-- Recorded information start --

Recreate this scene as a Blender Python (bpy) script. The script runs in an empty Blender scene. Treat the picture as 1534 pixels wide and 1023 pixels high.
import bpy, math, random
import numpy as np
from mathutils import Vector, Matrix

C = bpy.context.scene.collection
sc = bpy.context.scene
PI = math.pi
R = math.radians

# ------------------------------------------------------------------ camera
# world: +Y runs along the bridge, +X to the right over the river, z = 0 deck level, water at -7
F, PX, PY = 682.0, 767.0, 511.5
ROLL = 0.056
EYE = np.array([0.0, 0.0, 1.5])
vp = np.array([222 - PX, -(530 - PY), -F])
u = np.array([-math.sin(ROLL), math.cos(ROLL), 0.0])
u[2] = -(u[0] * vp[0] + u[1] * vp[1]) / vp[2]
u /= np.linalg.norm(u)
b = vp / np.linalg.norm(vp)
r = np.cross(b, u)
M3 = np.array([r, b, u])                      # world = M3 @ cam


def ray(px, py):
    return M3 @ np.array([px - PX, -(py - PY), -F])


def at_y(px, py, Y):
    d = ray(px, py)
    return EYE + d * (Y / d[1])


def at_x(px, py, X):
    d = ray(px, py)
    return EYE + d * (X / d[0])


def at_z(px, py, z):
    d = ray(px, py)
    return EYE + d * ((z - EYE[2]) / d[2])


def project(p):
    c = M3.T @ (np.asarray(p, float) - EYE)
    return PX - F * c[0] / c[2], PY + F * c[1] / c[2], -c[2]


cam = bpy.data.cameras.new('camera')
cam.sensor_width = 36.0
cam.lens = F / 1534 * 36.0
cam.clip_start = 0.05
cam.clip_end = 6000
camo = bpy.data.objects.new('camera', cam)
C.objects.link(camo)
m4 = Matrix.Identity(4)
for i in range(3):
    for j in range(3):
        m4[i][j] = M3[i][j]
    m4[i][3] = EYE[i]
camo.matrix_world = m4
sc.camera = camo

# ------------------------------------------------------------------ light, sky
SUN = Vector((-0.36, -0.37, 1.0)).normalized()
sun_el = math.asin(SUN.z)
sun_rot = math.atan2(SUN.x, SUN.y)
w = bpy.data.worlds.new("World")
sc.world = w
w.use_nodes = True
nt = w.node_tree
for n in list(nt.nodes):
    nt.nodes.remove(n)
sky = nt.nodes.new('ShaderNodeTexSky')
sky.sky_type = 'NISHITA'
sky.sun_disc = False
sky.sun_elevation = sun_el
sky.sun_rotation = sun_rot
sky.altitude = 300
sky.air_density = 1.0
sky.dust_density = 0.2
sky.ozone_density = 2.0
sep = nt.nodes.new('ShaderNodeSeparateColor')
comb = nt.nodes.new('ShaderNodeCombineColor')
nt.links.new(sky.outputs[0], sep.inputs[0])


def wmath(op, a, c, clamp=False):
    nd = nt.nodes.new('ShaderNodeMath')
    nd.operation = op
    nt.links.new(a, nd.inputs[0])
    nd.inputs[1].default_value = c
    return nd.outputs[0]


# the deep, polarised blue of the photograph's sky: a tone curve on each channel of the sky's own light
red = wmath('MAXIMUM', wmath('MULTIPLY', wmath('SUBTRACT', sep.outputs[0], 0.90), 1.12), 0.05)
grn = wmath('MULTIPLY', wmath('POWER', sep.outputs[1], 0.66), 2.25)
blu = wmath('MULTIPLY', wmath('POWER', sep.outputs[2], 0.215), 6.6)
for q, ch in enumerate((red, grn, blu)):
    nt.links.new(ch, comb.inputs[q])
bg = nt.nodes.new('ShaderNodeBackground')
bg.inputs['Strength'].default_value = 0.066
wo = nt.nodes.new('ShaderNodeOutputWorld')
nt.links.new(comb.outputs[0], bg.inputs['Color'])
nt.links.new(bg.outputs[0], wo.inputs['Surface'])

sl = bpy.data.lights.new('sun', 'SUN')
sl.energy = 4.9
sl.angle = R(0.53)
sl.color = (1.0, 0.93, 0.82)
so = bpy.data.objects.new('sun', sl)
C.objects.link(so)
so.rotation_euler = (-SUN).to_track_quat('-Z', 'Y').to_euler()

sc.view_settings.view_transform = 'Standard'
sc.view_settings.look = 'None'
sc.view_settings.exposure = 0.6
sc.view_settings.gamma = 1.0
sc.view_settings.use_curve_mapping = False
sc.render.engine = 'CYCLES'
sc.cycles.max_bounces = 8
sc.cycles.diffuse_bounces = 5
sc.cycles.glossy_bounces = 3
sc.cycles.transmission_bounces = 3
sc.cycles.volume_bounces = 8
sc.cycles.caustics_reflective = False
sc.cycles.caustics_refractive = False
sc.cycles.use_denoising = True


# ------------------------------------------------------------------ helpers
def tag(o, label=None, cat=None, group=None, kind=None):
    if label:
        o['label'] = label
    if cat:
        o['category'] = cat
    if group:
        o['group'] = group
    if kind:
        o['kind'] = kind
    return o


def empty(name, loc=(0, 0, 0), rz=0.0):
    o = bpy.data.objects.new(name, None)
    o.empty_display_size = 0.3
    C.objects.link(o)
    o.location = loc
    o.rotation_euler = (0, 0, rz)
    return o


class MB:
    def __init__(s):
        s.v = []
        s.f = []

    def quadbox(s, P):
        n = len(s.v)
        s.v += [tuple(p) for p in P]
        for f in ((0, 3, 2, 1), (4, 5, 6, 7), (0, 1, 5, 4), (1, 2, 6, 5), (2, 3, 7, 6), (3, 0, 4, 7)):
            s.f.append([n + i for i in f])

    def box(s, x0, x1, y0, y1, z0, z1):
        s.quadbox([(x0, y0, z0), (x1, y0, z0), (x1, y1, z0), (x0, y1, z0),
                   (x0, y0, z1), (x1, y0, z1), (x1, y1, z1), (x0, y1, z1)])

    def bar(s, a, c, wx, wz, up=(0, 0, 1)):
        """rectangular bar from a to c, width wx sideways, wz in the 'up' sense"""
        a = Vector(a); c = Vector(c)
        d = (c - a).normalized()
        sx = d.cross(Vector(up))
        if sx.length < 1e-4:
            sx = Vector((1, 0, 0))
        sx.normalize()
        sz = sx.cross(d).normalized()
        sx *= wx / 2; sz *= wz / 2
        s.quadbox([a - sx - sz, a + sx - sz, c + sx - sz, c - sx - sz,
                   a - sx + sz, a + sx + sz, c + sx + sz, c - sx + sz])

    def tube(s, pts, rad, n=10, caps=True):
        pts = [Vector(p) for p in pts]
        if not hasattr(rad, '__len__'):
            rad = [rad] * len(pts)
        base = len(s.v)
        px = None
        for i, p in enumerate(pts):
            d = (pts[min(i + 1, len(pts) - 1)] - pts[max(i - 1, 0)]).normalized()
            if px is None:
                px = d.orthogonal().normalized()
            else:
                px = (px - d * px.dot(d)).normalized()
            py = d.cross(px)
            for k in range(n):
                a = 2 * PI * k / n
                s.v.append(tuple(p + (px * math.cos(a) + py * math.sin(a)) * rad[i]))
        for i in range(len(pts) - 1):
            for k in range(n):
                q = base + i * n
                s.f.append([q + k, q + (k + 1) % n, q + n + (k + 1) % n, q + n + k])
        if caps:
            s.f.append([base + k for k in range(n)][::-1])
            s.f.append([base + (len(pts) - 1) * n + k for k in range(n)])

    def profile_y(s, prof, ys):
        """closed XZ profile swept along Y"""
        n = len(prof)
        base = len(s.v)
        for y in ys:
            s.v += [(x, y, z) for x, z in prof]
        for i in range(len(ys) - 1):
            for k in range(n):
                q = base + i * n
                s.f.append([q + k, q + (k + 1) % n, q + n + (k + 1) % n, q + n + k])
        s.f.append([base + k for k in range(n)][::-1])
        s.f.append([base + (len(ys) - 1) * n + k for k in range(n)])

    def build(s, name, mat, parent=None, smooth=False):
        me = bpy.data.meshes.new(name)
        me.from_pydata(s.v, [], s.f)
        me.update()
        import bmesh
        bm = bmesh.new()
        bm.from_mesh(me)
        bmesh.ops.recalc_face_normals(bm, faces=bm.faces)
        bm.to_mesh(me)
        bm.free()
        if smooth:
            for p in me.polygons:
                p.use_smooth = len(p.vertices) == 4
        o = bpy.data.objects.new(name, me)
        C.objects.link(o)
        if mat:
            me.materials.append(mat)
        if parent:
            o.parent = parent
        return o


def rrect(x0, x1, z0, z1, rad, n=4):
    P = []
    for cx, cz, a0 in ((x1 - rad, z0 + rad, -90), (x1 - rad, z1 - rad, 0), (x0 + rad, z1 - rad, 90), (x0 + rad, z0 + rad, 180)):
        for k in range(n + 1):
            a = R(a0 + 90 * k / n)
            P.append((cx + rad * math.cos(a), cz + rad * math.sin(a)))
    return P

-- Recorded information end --

Quote exactly the lines running from the start of the listing above through the line where "R = math.radians" is found, and output no other lines.

Recreate this scene as a Blender Python (bpy) script. The script runs in an empty Blender scene. Treat the picture as 1534 pixels wide and 1023 pixels high.
import bpy, math, random
import numpy as np
from mathutils import Vector, Matrix

C = bpy.context.scene.collection
sc = bpy.context.scene
PI = math.pi
R = math.radians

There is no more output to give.